Friday, September 15, 2006

He tied his own shoe

all by himself. I missed it.

I am a working mother(not to imply that there are mothers who don't work- we all know motherhood is like being in every executive position in a Fortune 500 company)- what I mean is that I am a mother who has a full time outside the home job. Before having children was ever a serious consideration for me I just assumed I'd stay home with them when they were young and then go back to work once they started school. When I was pregnant I found I didn't necessarily 'want' to stay home- surely I'd go crazy trapped in a house with children all day! When I first went back to work after having my son I certainly missed him and would have rather stayed home, but I wasn't distraught by my circumstances.
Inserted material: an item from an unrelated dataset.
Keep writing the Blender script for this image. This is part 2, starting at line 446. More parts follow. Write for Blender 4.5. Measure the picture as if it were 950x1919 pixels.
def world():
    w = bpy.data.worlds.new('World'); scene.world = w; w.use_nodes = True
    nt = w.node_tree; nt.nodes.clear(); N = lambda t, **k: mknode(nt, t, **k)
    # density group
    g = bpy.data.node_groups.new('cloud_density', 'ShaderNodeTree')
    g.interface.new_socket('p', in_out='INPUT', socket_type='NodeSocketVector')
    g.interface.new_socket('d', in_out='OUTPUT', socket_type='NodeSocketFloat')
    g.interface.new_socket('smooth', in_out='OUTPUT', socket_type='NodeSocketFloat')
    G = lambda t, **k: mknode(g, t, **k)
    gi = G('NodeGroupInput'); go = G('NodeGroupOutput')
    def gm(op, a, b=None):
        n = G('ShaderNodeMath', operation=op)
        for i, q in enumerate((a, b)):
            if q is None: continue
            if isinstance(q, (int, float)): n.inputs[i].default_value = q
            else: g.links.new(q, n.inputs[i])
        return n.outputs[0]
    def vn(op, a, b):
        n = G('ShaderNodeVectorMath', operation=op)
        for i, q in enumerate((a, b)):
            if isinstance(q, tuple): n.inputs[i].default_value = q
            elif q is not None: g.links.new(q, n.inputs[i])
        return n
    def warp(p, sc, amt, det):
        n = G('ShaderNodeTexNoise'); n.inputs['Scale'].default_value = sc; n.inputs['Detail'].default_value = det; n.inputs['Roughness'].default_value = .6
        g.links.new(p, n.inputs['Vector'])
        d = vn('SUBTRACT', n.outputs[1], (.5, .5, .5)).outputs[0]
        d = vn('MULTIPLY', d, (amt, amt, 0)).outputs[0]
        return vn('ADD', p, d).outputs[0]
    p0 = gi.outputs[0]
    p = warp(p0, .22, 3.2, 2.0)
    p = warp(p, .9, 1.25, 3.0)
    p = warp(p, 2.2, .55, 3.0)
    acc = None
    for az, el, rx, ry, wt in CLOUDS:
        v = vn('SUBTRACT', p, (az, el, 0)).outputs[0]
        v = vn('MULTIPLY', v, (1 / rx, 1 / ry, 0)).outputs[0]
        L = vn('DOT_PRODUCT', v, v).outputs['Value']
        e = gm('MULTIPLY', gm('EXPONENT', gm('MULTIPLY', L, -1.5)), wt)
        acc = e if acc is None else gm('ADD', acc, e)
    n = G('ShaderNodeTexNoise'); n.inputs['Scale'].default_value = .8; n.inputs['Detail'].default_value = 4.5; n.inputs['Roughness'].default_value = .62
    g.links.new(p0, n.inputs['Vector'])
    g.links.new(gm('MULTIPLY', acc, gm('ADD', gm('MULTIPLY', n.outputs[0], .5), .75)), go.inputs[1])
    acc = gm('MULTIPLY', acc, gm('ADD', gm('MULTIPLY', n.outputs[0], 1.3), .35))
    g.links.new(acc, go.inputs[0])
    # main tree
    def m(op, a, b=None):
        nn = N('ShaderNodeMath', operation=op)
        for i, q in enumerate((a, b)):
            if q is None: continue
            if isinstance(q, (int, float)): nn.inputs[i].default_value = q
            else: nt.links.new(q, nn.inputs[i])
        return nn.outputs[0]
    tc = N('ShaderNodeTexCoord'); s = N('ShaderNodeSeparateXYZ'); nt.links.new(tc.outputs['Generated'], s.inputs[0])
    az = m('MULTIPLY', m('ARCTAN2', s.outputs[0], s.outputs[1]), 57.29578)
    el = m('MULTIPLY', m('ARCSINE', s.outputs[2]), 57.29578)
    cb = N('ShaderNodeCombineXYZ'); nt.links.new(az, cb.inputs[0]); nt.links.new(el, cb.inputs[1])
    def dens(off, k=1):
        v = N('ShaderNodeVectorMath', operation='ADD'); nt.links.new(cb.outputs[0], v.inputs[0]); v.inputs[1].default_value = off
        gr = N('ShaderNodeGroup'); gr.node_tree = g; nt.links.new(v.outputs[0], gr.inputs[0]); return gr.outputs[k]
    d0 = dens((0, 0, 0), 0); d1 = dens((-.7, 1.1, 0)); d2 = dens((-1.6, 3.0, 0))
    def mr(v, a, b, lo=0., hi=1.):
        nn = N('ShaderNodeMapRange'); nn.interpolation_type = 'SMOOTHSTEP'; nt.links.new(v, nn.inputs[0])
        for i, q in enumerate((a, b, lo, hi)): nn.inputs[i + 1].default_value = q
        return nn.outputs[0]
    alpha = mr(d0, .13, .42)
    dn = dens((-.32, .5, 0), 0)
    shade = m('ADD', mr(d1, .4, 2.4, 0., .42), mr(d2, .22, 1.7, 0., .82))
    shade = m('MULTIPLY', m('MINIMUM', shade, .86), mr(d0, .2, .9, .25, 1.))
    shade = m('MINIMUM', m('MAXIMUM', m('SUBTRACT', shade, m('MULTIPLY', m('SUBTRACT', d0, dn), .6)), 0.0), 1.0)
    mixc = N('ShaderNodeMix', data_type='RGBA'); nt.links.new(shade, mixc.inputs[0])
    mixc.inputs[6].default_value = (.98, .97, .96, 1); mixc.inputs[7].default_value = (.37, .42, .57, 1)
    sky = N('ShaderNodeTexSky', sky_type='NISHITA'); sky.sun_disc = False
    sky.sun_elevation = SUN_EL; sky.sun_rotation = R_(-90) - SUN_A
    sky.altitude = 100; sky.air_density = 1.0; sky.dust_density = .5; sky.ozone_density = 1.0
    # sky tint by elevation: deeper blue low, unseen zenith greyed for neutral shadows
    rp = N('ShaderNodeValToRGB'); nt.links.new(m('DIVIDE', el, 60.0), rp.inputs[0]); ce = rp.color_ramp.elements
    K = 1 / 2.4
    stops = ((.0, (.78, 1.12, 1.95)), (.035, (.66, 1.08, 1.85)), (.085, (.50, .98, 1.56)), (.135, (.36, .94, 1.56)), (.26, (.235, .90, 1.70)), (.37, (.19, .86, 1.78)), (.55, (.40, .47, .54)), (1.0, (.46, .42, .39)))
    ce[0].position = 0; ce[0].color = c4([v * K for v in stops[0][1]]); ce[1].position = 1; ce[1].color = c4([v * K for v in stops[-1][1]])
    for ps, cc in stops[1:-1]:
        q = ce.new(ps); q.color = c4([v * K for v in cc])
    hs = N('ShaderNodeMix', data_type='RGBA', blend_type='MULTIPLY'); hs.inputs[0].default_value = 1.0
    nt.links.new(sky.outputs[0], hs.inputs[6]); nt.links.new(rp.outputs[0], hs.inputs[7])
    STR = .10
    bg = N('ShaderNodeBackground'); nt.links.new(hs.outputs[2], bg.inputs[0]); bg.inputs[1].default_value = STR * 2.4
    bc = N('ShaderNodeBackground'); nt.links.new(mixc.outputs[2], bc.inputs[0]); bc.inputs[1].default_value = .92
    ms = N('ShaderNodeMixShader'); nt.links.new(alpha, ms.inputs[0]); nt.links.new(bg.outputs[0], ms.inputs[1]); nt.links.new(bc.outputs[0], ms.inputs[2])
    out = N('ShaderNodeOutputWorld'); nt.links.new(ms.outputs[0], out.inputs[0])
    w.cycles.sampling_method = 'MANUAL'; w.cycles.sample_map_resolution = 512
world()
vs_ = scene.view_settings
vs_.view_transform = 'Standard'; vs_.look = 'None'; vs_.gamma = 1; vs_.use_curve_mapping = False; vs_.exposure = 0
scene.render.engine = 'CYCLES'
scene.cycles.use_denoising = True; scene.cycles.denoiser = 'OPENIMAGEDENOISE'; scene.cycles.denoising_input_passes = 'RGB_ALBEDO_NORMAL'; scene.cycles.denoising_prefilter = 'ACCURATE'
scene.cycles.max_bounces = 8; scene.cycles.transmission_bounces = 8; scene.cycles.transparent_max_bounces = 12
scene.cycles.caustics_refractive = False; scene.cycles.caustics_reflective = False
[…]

I simply didn't have a choice. When he was 4 mos old, I was laid off and ended up at home with him by default. During the 5 months I was home, I found that I loved it! The only problem was I couldn't continue to draw unemployment indefinitely and we simply could not live on one income. So when he was 9 mos old, God sent me the perfect job- the pay I needed, a good location, and a bona fide family friendly work place. My world was in a tail spin for months. I missed my son and was distraught that I had to leave him. I am so grateful for those 5 mos I did get to spend at home with him- it was pure joy watching him grow and learn during that time. Even though I do work I've been lucky enough to catch most of his 'firsts'- the day he crawled, the day he walked*, his first words. We've also been so blessed by the caregivers he has been with. 2 home daycares and 2 daycare centers and with each he's been loved and well cared for. So I don't want to sound ungrateful. But the bottom line is that I'm missing things and maybe they aren't super important life changing events in the long run but they are things I'm missing nonetheless.

And I can't help but feel sad.

*as far as I know I saw the first steps. I'd made a deal with his teacher at the time that they not tell me if he took any steps until I told them he'd had his first steps. What I don't know about what happened in that classroom before his first steps at home will not break my heart!